#### Task description:
Check every line of the entries below for the word "this", and copy the ones that have it.

#### Entries with scene source code:
⟨

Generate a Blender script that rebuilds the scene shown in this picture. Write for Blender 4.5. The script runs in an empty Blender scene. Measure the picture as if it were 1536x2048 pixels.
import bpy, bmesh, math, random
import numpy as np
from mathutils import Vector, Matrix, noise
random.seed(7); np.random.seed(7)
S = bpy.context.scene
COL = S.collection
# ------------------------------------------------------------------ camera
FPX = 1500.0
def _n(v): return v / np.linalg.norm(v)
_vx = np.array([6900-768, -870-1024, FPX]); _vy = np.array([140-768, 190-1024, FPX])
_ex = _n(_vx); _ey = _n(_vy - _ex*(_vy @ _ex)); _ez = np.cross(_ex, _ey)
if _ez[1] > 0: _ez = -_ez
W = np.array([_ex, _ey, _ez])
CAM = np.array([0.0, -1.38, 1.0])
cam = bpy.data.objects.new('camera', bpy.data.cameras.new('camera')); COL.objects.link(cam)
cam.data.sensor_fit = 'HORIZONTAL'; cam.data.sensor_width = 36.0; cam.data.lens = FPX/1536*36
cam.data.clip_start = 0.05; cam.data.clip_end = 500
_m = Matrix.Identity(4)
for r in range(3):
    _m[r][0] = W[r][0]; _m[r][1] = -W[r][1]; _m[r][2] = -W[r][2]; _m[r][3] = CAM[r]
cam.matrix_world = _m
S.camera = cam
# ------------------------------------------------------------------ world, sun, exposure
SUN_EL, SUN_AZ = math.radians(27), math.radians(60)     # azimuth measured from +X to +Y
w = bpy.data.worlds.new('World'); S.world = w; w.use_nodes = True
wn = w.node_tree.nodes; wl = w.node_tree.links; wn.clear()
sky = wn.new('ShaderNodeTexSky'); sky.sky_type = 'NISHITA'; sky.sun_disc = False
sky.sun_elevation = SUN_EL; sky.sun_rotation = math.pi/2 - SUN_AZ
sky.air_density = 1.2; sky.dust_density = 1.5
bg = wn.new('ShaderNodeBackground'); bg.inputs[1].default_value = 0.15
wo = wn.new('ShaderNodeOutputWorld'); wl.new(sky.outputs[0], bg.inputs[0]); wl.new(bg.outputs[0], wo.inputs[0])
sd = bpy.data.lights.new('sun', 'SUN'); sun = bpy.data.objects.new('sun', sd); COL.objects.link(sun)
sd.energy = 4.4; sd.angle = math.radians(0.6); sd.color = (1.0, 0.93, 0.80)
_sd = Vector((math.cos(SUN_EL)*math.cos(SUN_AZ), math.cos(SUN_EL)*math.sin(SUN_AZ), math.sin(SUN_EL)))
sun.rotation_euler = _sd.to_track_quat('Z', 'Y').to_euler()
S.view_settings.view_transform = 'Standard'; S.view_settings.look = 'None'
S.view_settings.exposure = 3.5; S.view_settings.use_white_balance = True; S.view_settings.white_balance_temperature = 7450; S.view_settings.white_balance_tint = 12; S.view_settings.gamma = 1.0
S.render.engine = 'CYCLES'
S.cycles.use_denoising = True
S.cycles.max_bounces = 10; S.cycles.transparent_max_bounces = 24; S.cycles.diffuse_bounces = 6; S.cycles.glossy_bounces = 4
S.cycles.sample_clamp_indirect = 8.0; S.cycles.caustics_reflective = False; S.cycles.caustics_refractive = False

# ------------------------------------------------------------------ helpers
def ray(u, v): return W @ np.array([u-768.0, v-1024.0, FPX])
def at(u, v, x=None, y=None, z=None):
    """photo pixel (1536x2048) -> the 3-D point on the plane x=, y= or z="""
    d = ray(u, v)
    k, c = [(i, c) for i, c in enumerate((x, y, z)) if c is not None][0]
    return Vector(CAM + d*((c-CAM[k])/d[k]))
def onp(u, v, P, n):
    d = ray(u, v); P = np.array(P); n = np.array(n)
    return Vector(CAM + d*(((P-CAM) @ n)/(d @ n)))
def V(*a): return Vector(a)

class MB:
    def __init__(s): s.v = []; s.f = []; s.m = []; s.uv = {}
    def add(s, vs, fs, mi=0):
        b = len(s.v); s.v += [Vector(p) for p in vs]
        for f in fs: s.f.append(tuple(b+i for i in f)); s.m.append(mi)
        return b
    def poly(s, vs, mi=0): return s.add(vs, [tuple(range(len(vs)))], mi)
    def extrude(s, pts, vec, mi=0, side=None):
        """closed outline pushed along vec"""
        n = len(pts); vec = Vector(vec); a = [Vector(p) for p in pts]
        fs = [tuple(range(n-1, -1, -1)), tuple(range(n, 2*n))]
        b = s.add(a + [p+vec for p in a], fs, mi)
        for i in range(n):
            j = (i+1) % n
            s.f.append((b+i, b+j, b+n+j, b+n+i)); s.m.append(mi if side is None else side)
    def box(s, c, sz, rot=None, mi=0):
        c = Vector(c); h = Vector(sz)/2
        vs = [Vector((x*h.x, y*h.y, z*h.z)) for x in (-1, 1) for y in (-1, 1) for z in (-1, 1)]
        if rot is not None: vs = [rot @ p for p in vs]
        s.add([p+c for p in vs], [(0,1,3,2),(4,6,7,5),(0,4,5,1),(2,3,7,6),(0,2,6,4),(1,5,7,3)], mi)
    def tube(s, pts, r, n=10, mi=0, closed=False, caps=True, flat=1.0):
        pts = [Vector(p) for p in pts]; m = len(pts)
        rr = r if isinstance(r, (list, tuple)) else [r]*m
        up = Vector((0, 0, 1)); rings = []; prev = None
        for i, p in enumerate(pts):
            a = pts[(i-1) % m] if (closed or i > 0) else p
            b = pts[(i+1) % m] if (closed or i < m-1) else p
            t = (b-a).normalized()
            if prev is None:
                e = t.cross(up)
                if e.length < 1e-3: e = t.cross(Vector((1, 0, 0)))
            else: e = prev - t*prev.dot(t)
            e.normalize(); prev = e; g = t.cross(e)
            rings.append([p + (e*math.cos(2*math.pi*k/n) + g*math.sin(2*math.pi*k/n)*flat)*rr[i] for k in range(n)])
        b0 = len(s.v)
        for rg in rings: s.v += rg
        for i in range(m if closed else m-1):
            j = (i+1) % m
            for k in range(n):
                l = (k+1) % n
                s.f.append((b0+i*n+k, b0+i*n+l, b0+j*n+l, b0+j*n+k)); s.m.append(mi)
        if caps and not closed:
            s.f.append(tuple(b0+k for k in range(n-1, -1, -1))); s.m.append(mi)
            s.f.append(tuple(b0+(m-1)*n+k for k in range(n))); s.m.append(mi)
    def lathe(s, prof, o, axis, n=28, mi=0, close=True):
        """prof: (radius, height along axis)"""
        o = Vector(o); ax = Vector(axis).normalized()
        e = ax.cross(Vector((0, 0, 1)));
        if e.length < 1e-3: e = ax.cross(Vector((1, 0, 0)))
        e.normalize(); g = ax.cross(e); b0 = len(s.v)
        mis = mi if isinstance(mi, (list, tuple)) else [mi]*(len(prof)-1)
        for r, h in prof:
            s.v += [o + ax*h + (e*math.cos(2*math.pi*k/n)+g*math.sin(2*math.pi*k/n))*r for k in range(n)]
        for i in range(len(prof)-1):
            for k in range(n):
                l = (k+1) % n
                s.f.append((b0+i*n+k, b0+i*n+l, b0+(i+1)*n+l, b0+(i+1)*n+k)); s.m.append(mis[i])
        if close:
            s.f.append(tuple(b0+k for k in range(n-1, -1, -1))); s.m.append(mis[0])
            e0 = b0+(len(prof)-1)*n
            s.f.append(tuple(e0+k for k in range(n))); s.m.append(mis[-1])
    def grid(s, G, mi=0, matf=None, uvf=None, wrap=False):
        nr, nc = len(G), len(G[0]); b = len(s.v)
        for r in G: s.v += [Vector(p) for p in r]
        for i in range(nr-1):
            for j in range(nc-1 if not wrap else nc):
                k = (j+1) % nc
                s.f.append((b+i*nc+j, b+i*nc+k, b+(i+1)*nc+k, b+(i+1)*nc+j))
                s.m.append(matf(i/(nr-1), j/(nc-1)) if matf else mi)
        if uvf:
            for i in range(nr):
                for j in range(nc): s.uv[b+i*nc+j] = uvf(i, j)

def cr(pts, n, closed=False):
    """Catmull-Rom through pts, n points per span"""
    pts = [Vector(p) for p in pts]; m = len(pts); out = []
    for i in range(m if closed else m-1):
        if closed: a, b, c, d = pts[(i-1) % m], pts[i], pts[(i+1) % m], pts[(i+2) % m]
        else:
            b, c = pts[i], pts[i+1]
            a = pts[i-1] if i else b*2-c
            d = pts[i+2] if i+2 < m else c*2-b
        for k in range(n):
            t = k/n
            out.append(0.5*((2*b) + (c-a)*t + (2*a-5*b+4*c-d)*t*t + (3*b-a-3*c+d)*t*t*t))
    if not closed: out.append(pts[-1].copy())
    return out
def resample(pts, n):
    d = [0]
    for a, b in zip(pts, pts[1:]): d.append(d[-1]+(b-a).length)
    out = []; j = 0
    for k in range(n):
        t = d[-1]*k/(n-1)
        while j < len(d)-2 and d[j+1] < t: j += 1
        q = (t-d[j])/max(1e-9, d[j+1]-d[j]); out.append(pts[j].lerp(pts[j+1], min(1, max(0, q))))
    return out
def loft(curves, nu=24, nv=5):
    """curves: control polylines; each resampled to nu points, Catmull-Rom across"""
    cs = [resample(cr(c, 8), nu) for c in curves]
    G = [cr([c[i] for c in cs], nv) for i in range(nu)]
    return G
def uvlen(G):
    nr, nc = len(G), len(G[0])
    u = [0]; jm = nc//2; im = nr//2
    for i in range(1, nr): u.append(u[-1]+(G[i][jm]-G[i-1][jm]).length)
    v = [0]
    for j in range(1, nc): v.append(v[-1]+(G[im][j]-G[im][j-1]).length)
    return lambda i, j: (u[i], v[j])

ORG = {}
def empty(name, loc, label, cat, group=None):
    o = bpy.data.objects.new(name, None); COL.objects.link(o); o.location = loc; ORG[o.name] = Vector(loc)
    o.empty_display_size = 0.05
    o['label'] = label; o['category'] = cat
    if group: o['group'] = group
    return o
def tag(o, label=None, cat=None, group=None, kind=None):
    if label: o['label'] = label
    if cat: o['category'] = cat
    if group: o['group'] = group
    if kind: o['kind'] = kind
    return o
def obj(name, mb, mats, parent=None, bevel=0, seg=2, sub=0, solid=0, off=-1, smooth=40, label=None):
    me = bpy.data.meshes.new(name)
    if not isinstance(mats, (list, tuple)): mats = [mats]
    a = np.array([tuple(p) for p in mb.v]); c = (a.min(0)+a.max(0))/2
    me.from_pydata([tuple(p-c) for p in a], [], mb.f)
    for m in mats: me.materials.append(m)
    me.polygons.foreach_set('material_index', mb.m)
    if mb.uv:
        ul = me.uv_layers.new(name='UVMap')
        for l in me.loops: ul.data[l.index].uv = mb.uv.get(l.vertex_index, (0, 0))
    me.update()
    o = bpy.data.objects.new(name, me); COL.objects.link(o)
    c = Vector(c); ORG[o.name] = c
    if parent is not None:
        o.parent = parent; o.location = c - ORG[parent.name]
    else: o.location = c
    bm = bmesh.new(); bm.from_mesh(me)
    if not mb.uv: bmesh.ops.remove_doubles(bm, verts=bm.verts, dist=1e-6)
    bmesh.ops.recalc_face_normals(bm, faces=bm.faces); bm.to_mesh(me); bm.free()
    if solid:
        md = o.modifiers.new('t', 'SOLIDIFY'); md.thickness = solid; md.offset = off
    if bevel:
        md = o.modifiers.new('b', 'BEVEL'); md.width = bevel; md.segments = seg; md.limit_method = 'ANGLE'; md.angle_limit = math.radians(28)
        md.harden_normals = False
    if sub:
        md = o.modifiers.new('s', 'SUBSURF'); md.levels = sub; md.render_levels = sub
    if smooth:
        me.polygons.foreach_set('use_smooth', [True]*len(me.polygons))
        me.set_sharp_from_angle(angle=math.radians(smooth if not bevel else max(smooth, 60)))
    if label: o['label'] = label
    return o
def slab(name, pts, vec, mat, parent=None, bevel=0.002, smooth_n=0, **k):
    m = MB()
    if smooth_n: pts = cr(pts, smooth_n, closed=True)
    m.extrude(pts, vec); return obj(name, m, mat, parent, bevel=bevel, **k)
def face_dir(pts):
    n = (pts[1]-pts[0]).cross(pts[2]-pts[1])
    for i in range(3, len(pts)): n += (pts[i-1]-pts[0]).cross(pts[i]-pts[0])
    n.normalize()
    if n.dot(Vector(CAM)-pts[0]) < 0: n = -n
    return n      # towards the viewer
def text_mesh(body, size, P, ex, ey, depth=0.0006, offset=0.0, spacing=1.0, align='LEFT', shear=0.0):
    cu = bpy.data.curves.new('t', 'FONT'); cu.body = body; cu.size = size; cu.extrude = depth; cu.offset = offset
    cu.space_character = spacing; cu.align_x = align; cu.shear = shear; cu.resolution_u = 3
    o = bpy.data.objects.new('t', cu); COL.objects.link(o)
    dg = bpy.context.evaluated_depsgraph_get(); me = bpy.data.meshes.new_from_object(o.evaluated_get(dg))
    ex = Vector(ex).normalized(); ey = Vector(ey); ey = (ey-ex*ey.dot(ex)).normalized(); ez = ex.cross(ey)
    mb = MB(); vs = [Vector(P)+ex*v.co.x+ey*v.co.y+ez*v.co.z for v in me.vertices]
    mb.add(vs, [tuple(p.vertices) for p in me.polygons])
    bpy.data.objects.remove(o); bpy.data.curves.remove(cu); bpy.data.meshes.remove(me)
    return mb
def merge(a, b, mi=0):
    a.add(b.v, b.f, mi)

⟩
⟨

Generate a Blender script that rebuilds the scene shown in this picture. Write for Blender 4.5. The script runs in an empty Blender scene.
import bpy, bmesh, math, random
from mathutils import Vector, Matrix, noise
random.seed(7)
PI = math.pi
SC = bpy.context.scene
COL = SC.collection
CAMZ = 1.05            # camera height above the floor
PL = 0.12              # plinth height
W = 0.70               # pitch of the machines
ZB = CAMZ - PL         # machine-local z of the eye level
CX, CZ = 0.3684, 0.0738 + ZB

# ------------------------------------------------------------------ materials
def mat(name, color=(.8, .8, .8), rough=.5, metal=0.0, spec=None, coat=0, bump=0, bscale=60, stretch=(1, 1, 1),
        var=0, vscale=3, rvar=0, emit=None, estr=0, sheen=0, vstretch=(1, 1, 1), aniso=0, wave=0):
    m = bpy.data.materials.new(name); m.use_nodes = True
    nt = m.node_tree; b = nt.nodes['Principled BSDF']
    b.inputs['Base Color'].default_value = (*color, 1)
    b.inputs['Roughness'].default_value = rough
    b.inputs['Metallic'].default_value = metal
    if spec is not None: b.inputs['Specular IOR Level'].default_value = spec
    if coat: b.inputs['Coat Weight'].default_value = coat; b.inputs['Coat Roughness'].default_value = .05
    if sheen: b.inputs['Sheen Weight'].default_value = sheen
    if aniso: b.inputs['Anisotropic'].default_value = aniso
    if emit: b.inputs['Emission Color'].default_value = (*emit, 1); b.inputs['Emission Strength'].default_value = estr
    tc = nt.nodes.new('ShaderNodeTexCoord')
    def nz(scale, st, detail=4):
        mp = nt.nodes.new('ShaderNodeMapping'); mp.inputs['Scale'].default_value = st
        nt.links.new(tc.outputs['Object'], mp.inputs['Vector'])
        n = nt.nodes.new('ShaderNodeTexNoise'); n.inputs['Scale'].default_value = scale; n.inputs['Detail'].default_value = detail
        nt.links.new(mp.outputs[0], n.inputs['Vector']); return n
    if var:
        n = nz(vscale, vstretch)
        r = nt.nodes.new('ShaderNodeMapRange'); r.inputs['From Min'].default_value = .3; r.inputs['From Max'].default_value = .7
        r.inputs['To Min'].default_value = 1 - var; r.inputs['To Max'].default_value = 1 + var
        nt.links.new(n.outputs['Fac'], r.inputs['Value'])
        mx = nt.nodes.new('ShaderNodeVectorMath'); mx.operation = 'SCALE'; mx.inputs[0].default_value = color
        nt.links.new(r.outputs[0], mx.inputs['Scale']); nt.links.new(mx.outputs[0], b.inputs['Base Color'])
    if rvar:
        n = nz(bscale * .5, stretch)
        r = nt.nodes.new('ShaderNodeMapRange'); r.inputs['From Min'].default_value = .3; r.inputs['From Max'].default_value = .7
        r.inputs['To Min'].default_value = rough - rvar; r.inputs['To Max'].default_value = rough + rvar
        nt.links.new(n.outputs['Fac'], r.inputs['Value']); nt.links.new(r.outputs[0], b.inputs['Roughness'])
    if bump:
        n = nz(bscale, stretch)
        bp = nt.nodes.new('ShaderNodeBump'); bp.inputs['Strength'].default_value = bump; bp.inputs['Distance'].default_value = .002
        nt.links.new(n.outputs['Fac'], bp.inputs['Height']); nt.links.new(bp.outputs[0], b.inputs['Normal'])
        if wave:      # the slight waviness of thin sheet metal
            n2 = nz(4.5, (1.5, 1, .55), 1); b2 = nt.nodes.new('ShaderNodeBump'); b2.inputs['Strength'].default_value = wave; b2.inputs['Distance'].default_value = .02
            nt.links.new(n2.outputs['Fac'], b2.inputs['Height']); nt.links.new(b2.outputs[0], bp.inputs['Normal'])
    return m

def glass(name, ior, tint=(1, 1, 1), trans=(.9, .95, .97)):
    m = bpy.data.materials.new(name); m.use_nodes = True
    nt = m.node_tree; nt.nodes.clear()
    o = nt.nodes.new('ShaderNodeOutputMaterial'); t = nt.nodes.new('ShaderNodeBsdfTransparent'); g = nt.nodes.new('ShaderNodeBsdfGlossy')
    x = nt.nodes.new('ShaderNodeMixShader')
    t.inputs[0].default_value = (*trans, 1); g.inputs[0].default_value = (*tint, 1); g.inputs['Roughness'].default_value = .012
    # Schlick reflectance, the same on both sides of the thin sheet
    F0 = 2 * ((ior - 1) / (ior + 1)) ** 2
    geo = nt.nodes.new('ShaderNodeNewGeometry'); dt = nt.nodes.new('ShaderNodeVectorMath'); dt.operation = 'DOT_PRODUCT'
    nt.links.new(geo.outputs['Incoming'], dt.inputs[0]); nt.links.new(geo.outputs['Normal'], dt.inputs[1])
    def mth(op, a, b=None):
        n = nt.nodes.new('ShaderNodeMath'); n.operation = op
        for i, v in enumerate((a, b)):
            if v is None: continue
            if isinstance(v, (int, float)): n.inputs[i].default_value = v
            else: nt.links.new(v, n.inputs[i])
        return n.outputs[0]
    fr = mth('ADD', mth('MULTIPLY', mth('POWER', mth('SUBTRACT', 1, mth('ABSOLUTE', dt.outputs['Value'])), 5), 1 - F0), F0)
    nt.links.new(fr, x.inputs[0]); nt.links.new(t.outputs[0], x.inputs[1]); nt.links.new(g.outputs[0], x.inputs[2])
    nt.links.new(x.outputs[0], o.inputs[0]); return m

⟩

#### Answer to the task:
Generate a Blender script that rebuilds the scene shown in this picture. Write for Blender 4.5. The script runs in an empty Blender scene. Measure the picture as if it were 1536x2048 pixels.
Generate a Blender script that rebuilds the scene shown in this picture. Write for Blender 4.5. The script runs in an empty Blender scene.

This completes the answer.